The Digital Piranesi

Plate V

Plate V, like Plate II, is a completely new addition to the series published in the second edition, the Carceri d'Invenzione, in 1761. The narrative shares many of the elements of Plate II, especially the sense of confusion in which the tiny human figures can be found. 

In this illustration, Piranesi created an architecture that resembles in many ways the Colosseum. The space splits into two flanks, one at each side of a moat-like feature on the building’s basement. At the bottom right of the composition, on the lower level of the underground floor, successive structures of massive rectangular stones bear reliefs of lions, alluding to the battles of gladiators and other spectacles in which these animals were raised upward to the arena. Some facts help to justify Piranesi’s reference to the Colosseum. The edifice was and still is a masterpiece of Roman architecture and engineering and carries a highly symbolic significance of Roman power and capability. In this illustration, Piranesi conjures up the masterpiece to celebrate the genius of ancient Romans.

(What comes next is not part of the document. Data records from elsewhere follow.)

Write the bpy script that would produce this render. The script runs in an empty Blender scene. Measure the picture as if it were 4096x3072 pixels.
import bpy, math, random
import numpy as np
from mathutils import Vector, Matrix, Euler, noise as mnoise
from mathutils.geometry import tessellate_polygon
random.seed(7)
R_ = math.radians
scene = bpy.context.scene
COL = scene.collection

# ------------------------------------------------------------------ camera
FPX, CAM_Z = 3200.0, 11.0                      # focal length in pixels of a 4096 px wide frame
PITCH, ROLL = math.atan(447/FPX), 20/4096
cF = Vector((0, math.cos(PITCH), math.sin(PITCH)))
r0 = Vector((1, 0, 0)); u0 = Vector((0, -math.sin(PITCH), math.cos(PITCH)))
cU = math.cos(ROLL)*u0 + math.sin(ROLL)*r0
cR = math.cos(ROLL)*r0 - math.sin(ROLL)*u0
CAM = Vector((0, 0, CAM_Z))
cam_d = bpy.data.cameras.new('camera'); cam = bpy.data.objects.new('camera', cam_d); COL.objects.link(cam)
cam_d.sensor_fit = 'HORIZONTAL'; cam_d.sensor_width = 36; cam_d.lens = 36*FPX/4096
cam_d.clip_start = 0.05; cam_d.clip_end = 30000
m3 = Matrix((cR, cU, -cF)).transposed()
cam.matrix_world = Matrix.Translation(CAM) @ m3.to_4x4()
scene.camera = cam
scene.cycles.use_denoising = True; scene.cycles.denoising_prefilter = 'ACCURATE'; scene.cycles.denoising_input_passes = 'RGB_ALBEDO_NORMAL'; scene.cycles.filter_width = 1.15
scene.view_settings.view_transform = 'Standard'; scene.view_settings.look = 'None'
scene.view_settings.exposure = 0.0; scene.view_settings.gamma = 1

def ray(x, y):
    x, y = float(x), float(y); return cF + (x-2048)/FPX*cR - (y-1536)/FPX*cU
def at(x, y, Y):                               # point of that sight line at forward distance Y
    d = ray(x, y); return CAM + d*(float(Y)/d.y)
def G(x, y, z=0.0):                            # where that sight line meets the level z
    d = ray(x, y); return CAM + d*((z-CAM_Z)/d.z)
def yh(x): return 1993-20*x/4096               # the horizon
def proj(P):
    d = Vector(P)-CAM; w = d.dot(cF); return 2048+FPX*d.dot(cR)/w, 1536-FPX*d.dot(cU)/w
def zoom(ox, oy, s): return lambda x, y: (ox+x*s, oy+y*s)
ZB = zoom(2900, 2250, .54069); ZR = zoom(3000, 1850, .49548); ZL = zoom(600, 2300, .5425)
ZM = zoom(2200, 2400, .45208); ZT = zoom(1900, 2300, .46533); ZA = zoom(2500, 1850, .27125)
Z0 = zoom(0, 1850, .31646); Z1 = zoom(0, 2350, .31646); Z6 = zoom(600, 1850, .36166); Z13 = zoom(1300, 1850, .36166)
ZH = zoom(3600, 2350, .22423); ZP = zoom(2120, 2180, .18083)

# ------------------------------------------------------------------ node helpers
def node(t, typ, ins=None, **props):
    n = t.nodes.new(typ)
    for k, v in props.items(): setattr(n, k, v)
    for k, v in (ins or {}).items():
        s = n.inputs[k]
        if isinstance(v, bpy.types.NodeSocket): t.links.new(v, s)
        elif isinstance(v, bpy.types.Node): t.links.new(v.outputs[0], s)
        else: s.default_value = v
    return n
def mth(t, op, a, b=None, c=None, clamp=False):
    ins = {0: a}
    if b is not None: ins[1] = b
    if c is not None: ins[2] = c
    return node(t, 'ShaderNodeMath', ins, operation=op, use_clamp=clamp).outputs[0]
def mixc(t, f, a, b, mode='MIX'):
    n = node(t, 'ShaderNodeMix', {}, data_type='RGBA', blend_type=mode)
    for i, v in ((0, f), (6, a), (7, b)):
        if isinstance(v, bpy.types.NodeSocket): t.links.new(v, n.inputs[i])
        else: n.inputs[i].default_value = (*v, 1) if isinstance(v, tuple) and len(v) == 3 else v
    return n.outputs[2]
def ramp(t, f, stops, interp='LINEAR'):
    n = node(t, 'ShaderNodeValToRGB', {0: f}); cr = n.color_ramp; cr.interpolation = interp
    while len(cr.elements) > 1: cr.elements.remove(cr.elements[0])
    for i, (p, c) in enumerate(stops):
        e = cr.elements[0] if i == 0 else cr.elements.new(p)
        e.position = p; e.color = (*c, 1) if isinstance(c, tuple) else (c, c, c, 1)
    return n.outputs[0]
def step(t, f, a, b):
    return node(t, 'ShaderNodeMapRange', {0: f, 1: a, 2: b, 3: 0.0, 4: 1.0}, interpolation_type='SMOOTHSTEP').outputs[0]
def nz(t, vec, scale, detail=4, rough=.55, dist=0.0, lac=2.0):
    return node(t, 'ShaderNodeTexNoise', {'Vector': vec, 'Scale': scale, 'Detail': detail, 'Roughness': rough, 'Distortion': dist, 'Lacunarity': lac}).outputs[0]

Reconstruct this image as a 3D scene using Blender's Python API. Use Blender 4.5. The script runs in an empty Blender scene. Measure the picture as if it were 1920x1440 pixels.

But Piranesi also wanted to promote the magnificence of the ancient Roman legal system in the Carceri series. This plate acts as a reminder of the debates that Piranesi had brought up in Plate II on taste, encompassing not only the arts but also the law. In the eighteenth century, and for Piranesi more than anyone else, law and architecture were two sides of the same token. Piranesi greatly explored the principle that law is a reflex of the degree of development of a civilization for the first time with the Carceri series, and later on with other publications. Just as Piranesi promoted Roman architecture to elevate the aesthetics, so he promoted the lex romana to elevate the ethical parameters of his epoch and to create awareness of the existent flaws in the law. Both justice, the outcome of law, and taste are concepts that encompass the faculty of good judgement. In criticizing a specific code of rules, Piranesi was deploring on the whole culture from which those rules originated. In analogy, the formulation of a fair law, such as those of the Romans, in Piranesi’s opinion, was a sign of moral sophistication and fine culture. In Della Magnificenza ed Archittetura de' Romani, Piranesi textually affirmed that the Roman king Tullus Hostilius (reign 673 – 642 BCE), cited by Piranesi in Plate XVI and whose reign preceded the contact between Greece and Rome, was the major author of civil law.

The Greek influence in Roman aristocracy of the epoch instigated Piranesi's criticism of the first emperors in ancient Rome. For Piranesi, it was the influence of Greece that degenerated Roman values and, ultimately, caused its downfall. The excesses of power and extravagance of the first emperors, namely the ones from the Julio-Claudian dynasty, exposed the impact of Greek influence and were a clear sign of the eminent collapse of that society.

In Plate II, the artist had conjured up, though the representation of busts and plaques, at least seven historical figures that were convicted of treason during late Republic and early Empire. Here, in plate V, following the reference to these enemies of the tyrannical first emperors that ruled over ancient Rome, Piranesi depicts a relief to the left of the illustration showing a detention scene, providing a key element to understand this plate. The man taken by the guards collectively represents the seven martyrs in plate II. Piranesi is denouncing, through these historical events, the arbitrariness and cruelty of the first Roman emperors and, at the same time, proposing a broad debate on taste, arts, and the law.